AS the feared reality of a winter of discontent on the public pay front dawned this week, organisations representing some second-level school teachers, rank and file members of An Garda Siochána and their immediate superiors have been trying to hold the country to ransom over their pay grievances. However, the government is – as it must do – sticking rigidly to its stance that public pay issues must be sorted out within the parameters of the Lansdowne Road Agreement, which two of the militant organisations involved in the current disputes refused to sign up to.

Members of the Association of Secondary Teachers Ireland (ASTI) and the Garda Representative Association (GRA) refused to sign up to the Lansdowne Road Agreement on public sector pay – the only two major blocs of workers in the public service not to – and obviously felt that the best tactic was to go straight for the jugular in their efforts, primarily, to get a restoration of previous pay rates for new teachers and gardaí so that there would be equal pay for equal work.

Nobody is denying their right to that and the pay restoration should be phased in as quickly as the country can afford it. At the moment, the government is still borrowing money to fund some of the country’s day-to-day spending needs and the national debt is still huge at around €200bn, which is also costly to service, therefore it needs to be prudent in how it finances the provision of public services.

Pay is a significant element of the cost of public services and a lid has always needed to be kept on it, both in good times and in bad, which is why we have the Lansdowne Road Agreement in place now and which the vast majority (almost 90%) of the country’s 300,000 public sector workers are signed up to. The current militant actions of two parts of the sector should not be used to tar all public servants with the same brush, as their unions have made and adhered to a pay deal that will help the government to manage the ongoing recovery process, which is slower than all of us would have wished for. 

But we are where we are and reality must prevail as we face into possible further economic uncertainty with the fall-out from the upcoming Brexit also looming. The government has no extra money budgeted for next year to make any concessions to the militant teachers and gardaí over and above what those who signed up to the Lansdowne Road Agreement are entitled to – and, anyway, why should they?

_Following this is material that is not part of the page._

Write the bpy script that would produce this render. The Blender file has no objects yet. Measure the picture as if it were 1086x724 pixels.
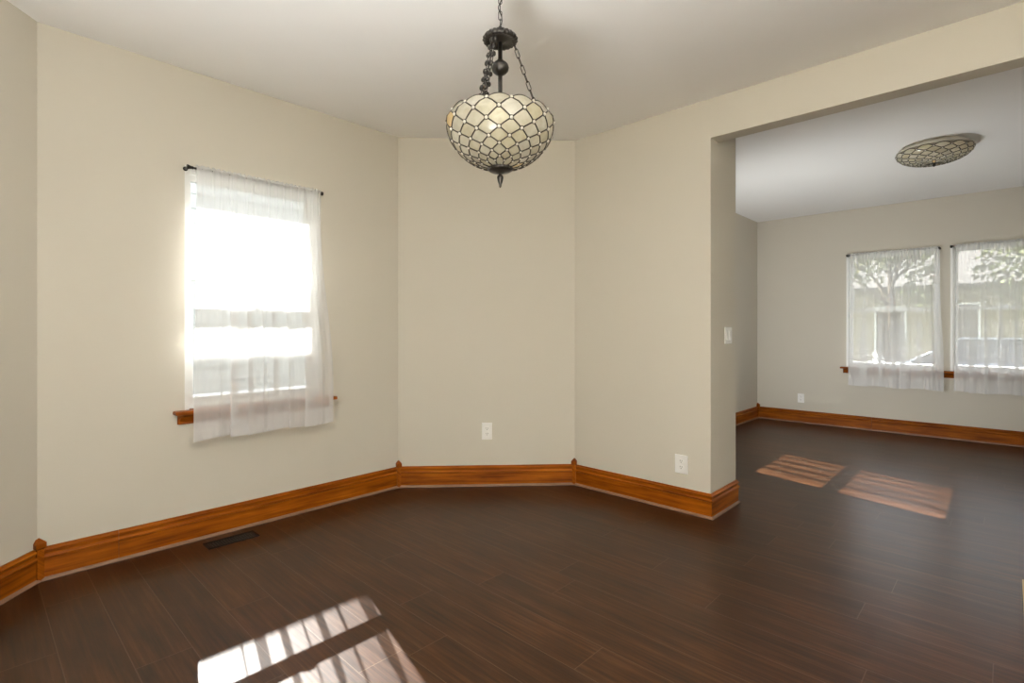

If they were to give in to them, it would unravel the current agreement as the other workers would want the same and it would send out a message that union militancy trumps collective bargaining. As we said, in good times and in bad, national pay agreements gave workers a sense that they were sharing in the fruits of their labour and also ensured that pay rates kept pace with inflation – which has been negligible in recent years – and kept strikes at bay.

The teachers and gardaí leading the current stand-off obviously feel that they can more easily twist the arm of a fragile minority government to meet their demands, however they will have to weather quite an amount of public antipathy towards them also as schoolchildren will be the main victims of the teachers’ strike action, which will cause schools to close, while the garda mutiny – they are not allowed to go on strike – will undo a lot of the goodwill the public has towards the force.

While public sector workers had to take pay cuts like all others across the country when the economic downturn nearly sank the country eight years ago, they were not forced to endure the job losses that hit the private sector as their jobs were protected and still are guaranteed, as well as their pensions. Teachers already can engage with the Workplace Relations Commission, if they want to, but gardaí – the GRA is not a union per se – may also need to be provided with a parallel forum to try to solve the current impasse in an equitable manner.